By: Brian Crecente
Earlier this week Microsoft opened the gates to indie development on the Xbox 360 with the launch of the XNA Creator's Club.
While the free Game Studio Express development tool first hit the Internet in August, the key to getting games developed for the 360 onto the actual console didn't hit until this week with the launch of the club.
The club allows designers to push their games to the Xbox 360 and download free tutorials and starter kits to help them along the way.
I had a chance to speak with Chris Satchell, general manager of Microsoft's Game Developer's Group, about Microsoft's plans for buying user-created games and mods, Nintendo and Sony's version of the service and what this means for the Independent Games Festival.
Satchell explained that the club will come with access to a lot more than just the ability to test yours and other's games. You will also get access to forums, tutorials and even game development starter kits.
" We had this idea for starter kits," Satchell said. "Let's say you want to build a racing game but don't want to start from scratch, you can download a racing starter kit and mod it for yourself. It's lowering the barriers to making your own games."
But won't this, I asked, lead to a stream of cookie-cutter games, each based on these modular starter kits? Isn't that the exact opposite of what Microsoft is trying to do with the Creator's Club?
"I don't think it will stifle creativity at all," he said. "It will get more people started in it."
"Maybe their first game won't be groundbreaking, but it will get them into game design.
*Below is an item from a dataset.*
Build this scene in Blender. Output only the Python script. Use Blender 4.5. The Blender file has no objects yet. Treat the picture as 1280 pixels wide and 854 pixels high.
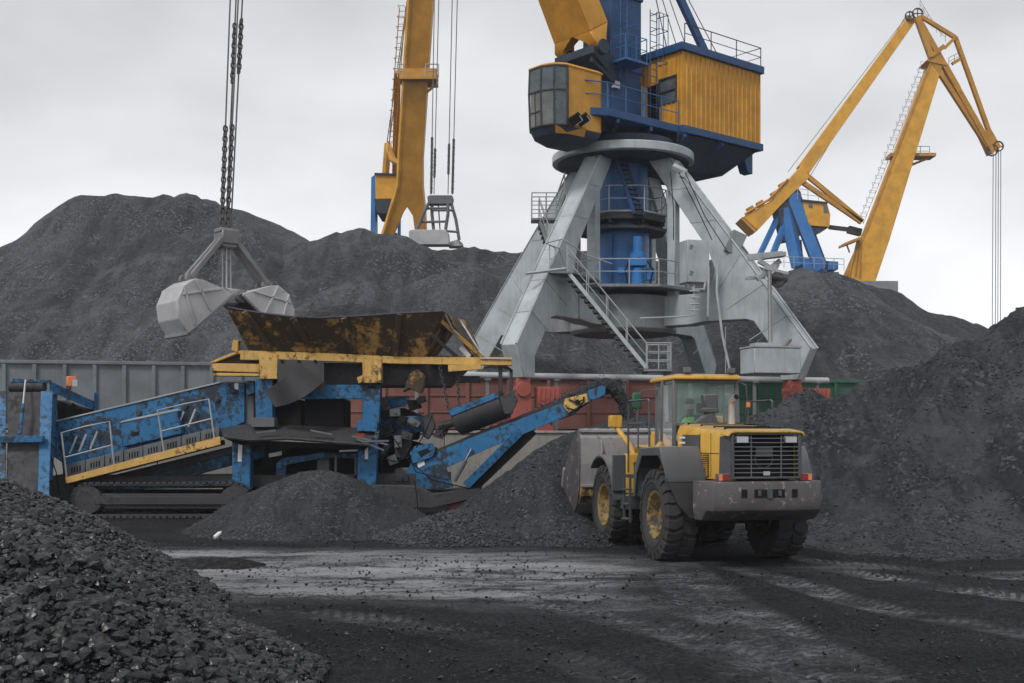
import bpy, bmesh, math, random
import numpy as np
from mathutils import Vector, Matrix, Quaternion

# ------------------------------------------------------------------ camera, sky, sun, exposure
SC = bpy.context.scene
COL = SC.collection
F, EYE, HY = 1500.0, 2.35, 545.0          # focal length in pixels of a 1280 wide frame, eye height, horizon row
R = math.radians

cam_d = bpy.data.cameras.new('camera')
cam = bpy.data.objects.new('camera', cam_d); COL.objects.link(cam)
cam_d.sensor_width = 36.0
cam_d.lens = 36.0 * F / 1280.0
cam_d.shift_y = (HY - 427.0) / 1280.0
cam_d.clip_start = 0.2; cam_d.clip_end = 6000
cam.location = (0, 0, EYE); cam.rotation_euler = (R(90), 0, 0)
SC.camera = cam

SUN_EL, SUN_AZ = 48.0, 215.0               # sun behind the camera, to the left (azimuth from +Y, clockwise)
w = bpy.data.worlds.new('World'); SC.world = w; w.use_nodes = True
nt = w.node_tree; nt.nodes.clear()
def wn(t, **k):
    n = nt.nodes.new(t)
    for a, b in k.items(): setattr(n, a, b)
    return n
wo = wn('ShaderNodeOutputWorld'); bg = wn('ShaderNodeBackground')
sky = wn('ShaderNodeTexSky', sky_type='NISHITA', sun_disc=False)
sky.sun_elevation = R(SUN_EL); sky.sun_rotation = R(SUN_AZ); sky.dust_density = 3.0
hs = wn('ShaderNodeHueSaturation'); hs.inputs['Saturation'].default_value = 0.12
nt.links.new(sky.outputs[0], hs.inputs['Color'])
mx = wn('ShaderNodeMix', data_type='RGBA'); mx.inputs[0].default_value = 0.86
nt.links.new(hs.outputs[0], mx.inputs[6]); mx.inputs[7].default_value = (8.7, 8.8, 9.05, 1)
tc = wn('ShaderNodeTexCoord'); sep = wn('ShaderNodeSeparateXYZ')
nt.links.new(tc.outputs['Generated'], sep.inputs[0])
mp = wn('ShaderNodeMapping'); mp.inputs['Scale'].default_value = (1.0, 1.0, 2.2)
nt.links.new(tc.outputs['Generated'], mp.inputs[0])
nz = wn('ShaderNodeTexNoise'); nz.inputs['Scale'].default_value = 2.6; nz.inputs['Detail'].default_value = 5; nz.inputs['Roughness'].default_value = 0.5
nt.links.new(mp.outputs[0], nz.inputs['Vector'])
cl = wn('ShaderNodeMapRange'); cl.inputs[1].default_value = 0.3; cl.inputs[2].default_value = 0.7; cl.inputs[3].default_value = 0.70; cl.inputs[4].default_value = 1.14
nt.links.new(nz.outputs[0], cl.inputs[0])
el = wn('ShaderNodeMapRange', interpolation_type='SMOOTHSTEP'); el.inputs[1].default_value = 0.06; el.inputs[2].default_value = 0.40; el.inputs[3].default_value = 1.10; el.inputs[4].default_value = 0.72
nt.links.new(sep.outputs[2], el.inputs[0])
m1 = wn('ShaderNodeMath', operation='MULTIPLY'); nt.links.new(cl.outputs[0], m1.inputs[0]); nt.links.new(el.outputs[0], m1.inputs[1])
vm = wn('ShaderNodeVectorMath', operation='SCALE'); nt.links.new(mx.outputs[2], vm.inputs[0]); nt.links.new(m1.outputs[0], vm.inputs['Scale'])
nt.links.new(vm.outputs[0], bg.inputs['Color']); bg.inputs['Strength'].default_value = 0.1
nt.links.new(bg.outputs[0], wo.inputs[0])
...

Every time we see a roadblock we try to remove it."
Another thing that could help stoke interest in the development tools and creator's club is news that starting in January Microsoft will host a contest to find the best game created using the Game Studio Express.
But what the announcement doesn't say is what the developer will get out of having his or her game placed on Xbox Live.
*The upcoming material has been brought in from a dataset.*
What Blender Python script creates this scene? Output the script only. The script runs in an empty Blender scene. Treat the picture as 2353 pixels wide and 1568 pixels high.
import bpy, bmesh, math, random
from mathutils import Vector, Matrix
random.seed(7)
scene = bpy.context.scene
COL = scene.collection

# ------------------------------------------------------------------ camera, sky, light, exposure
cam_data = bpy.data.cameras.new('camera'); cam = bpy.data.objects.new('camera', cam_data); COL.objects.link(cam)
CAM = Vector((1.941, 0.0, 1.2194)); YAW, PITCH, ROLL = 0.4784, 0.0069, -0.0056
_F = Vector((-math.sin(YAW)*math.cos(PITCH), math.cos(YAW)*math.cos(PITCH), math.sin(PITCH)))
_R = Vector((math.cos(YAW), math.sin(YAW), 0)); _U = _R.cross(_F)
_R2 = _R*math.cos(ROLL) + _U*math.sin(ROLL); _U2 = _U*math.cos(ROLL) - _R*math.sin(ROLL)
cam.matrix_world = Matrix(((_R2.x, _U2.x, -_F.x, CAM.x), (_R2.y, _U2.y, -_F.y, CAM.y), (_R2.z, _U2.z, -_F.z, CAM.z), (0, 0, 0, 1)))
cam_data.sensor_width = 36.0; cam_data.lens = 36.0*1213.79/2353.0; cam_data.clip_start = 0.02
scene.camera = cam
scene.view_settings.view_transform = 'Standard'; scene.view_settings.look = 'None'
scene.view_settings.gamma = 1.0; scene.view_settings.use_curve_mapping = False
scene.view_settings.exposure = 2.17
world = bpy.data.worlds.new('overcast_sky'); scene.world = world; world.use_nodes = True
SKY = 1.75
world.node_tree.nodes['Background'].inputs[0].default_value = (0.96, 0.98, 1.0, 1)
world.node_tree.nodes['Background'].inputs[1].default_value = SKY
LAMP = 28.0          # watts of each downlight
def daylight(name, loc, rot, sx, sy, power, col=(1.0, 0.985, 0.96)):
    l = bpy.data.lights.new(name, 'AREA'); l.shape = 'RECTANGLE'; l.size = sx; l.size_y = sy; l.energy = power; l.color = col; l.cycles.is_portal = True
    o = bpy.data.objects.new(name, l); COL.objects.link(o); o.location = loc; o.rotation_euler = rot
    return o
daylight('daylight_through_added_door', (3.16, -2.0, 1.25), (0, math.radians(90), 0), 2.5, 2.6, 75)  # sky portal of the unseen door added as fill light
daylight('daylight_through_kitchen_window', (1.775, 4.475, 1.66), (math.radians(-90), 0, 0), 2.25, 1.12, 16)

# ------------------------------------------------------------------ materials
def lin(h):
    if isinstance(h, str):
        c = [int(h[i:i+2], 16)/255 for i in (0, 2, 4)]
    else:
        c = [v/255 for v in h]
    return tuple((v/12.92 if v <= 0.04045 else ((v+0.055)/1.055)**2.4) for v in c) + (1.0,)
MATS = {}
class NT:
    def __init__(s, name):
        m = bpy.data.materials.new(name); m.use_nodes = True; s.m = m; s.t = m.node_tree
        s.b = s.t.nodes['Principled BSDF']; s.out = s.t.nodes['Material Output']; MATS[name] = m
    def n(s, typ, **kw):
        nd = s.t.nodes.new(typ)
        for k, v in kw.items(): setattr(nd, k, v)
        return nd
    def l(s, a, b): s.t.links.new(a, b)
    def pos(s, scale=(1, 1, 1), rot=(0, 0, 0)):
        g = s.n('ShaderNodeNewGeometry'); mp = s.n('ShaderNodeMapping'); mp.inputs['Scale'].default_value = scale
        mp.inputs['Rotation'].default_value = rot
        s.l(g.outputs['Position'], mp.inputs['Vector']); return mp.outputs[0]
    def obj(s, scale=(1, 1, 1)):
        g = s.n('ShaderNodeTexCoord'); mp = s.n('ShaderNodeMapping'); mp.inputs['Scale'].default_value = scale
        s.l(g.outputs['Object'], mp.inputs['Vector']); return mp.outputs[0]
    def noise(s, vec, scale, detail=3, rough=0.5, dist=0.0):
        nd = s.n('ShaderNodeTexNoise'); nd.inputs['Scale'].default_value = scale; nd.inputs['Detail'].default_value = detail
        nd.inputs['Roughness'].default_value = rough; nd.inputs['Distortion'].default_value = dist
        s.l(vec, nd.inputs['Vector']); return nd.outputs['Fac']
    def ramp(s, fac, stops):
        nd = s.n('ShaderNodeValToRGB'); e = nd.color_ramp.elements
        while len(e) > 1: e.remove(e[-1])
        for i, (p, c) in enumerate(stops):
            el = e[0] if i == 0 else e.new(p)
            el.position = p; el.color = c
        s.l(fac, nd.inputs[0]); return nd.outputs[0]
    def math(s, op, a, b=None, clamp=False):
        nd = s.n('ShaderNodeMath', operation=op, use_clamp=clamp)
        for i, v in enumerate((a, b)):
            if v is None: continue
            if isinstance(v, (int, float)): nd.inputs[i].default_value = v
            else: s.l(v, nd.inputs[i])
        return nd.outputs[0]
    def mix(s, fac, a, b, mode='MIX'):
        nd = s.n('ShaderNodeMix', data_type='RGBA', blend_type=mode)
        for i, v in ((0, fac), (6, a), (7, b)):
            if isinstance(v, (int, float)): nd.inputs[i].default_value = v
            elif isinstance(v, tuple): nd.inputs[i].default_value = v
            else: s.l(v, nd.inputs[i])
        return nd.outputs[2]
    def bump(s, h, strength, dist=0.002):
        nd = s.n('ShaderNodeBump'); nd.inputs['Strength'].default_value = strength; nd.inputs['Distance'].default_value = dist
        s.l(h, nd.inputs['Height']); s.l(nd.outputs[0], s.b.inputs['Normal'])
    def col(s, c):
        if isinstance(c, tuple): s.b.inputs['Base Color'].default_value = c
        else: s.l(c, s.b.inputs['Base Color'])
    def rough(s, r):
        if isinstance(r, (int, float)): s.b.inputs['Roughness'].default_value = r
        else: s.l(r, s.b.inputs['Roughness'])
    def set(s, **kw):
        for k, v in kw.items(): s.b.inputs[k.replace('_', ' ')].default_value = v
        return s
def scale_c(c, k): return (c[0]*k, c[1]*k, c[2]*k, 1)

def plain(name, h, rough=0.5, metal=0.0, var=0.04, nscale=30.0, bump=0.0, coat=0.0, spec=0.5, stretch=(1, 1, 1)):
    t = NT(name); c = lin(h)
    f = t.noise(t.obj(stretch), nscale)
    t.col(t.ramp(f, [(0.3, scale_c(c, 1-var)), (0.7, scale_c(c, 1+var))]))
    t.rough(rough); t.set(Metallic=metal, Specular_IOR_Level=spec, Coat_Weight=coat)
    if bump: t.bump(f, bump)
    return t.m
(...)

Satchell said that's something they're still trying to work out.
"We still haven't announced how that side of it will work," he said. "What we will do, we will take the best entry and work with them to get their game on Xbox Live."
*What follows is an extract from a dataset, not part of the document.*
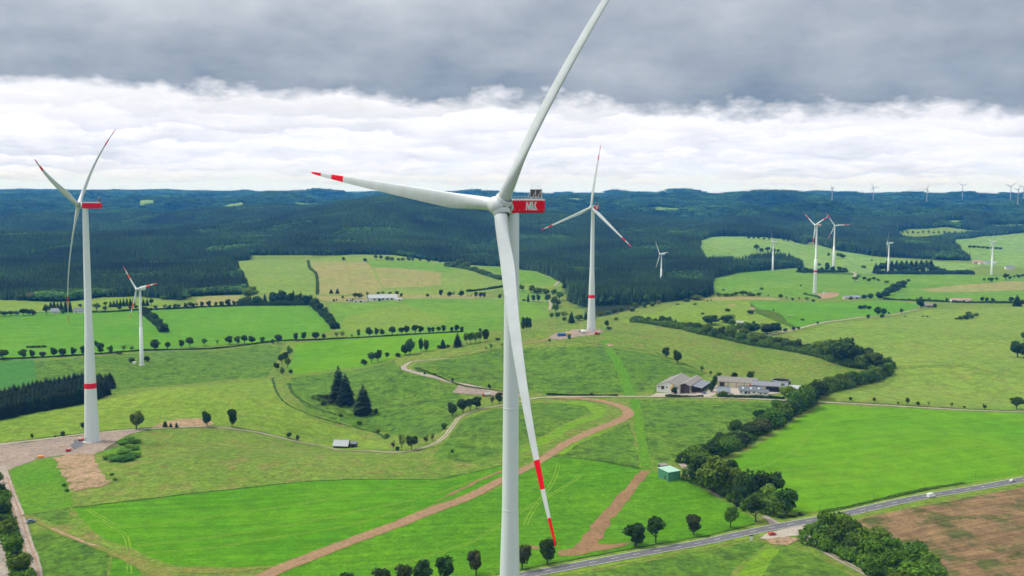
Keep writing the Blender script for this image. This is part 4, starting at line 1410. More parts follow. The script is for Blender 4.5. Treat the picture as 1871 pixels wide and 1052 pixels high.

While I love the concept of the Creator's Club, I think the biggest hurdle it faces is making sure that the work budding developers put into a game is rewarded in a meaningful way.
I don't think it would be a very positive experience to create the next Geometry Wars and be rewarded with a handshake or free Xbox 360.
Satchell said his team understands that concern.
"We want to make (budding developers) successful," he said. "We aren't talking yet about details on the financial side, how we can get some revenue and flow it back to the creator."
One possibility, of course, is that third-party publishers could get involved, Satchell said. It's something that is, it seems, integral to Microsoft's plan for the service.
Satchell was as full of analogies as he was exuberance for the new service. He likened the service to Project Greenlight, Live Arcade to premium cable TV and the Creator's Club creations to the stuff that pops up on YouTube.
"What we are working on next year is creating the YouTube of games," he said. "We need to figure out how people who aren't in the development community, aren't in the Creator's Club, can get to these games."
"We need to create the community arcade. Give people tools so they can communicate on it."
But before they can open the floodgates to all of that original content, Microsoft has to figure out a way to allow people to sort through what will likely be a wealth of information. They will also have to figure out a way to make sure they can maintain security on the system while allowing for this free flow of user created content.
"Those are a lot of the problems we need to solve to allow effective sharing," he said. "Not only are we learning on the technical sides, but we are also learning how do you let people search a lot of content."
Once those problems are solved and user created games are available on Live, why not other user created content, like mods?
"At a platform level, I think modding could be interesting on the 360," Satchell said. "Certainly a technology like Game Studio Express points the way. So I think its interesting idea."
Developers too, it seems, are interested in the potential and possibilities of the new development tools, and not just for headhunting.
Some developers, Satchell said, like the idea of creating quick, easy, fun games using the tools, instead of just working on a game for a year with a team.
Even famed UK developer Peter Molyneux seems caught up in the excitement. He plans to make an appearance in the UK this week to talk about the development kit and its potential.
And in a few years, Satchell thinks that some of the games created using their tools could become the stuff of Independent Games Festival entries.
"It will be really interesting to work with the IGF in the future," he said.
While Microsoft was certainly the first out of the gate with this idea, they weren't the last. Both Sony and Nintendo have announced similar plans.
But Satchell says he isn't worried because neither Sony nor Nintendo have the same level of experience creating development tools.
"I think they are going to be really challenged to do it," he said. "From everything I hear from developers, I'd say (Sony and Nintendo) struggle to make compelling development environments for professional studios let alone for hobbyists and students."
For this to work, Satchell says, the development tools need to be easy and compelling.
"That's part of what we are good at doing, making great development tools,' he said. "I'm not too worried about our competitors' ability to produce that."